If [] is added (a fork of pip was just used to show this to be possible a day or two ago), then [typo] should be identical to []. I think that also makes this feature simpler: x is shorthand for x[default-feaures], and including the brackets means you are listing the extras explicitly without defaults. Much easier to reason about and teach. It’s also nicely backward compatible, so if a adds a default extra, and b depends on a and doesn’t need the default extra, then b can explicitly depend on a[] and it will work on older versions of pip.
It might be worth mentioning that package can reexport default extras. You can depend on a[], reexport a’s extras, then re-export a’s default extra. I’d do that with sp-repo-review, which currently reports sp-repo-review[cli] -> repo-review[cli], with default extras it could do the same with defaults.
I think “MAY implement a user facing mechanism” to opt out sounds good. I’d say tools like pip and uv could wait to see if overuse of this features by packages that have dependencies becomes an actual problem before adding such a flag.

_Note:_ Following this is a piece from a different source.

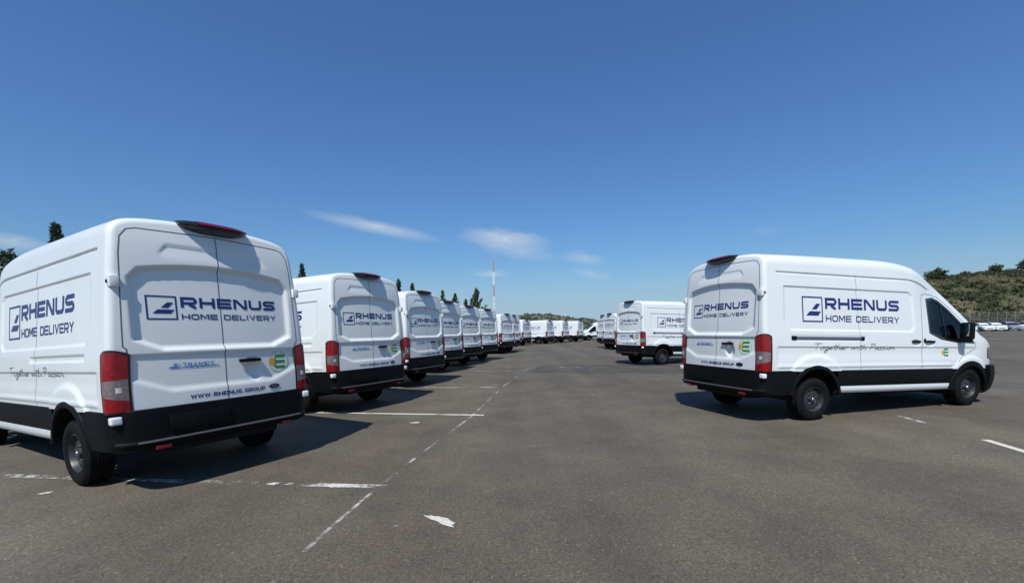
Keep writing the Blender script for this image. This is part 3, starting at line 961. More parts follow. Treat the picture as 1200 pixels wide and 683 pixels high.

In fact, uv’s override feature might be very easy to extend to allow it to override default extras too - in that case, there wouldn’t even be a new required flag.
From what I can tell, this isn’t really an issue with default features (otherwise, you could make a PR to remove the features in the packages that had the issue!), but just with lots of dependencies in general. Rust makes it very easy to use dependencies, and extra dependencies don’t affect the end user, but only compilation (for the most part), so having lots of dependencies is common. uv, for example, has over 110 direct dependences listed in its Cargo.toml. Unlike Python, Rust is not “batteries included”, and core things like Regex and AST parsing require dependencies. That’s not an indication that default features don’t work.
I’ll probably try to turn some of these suggestions into PRs toward the PEP.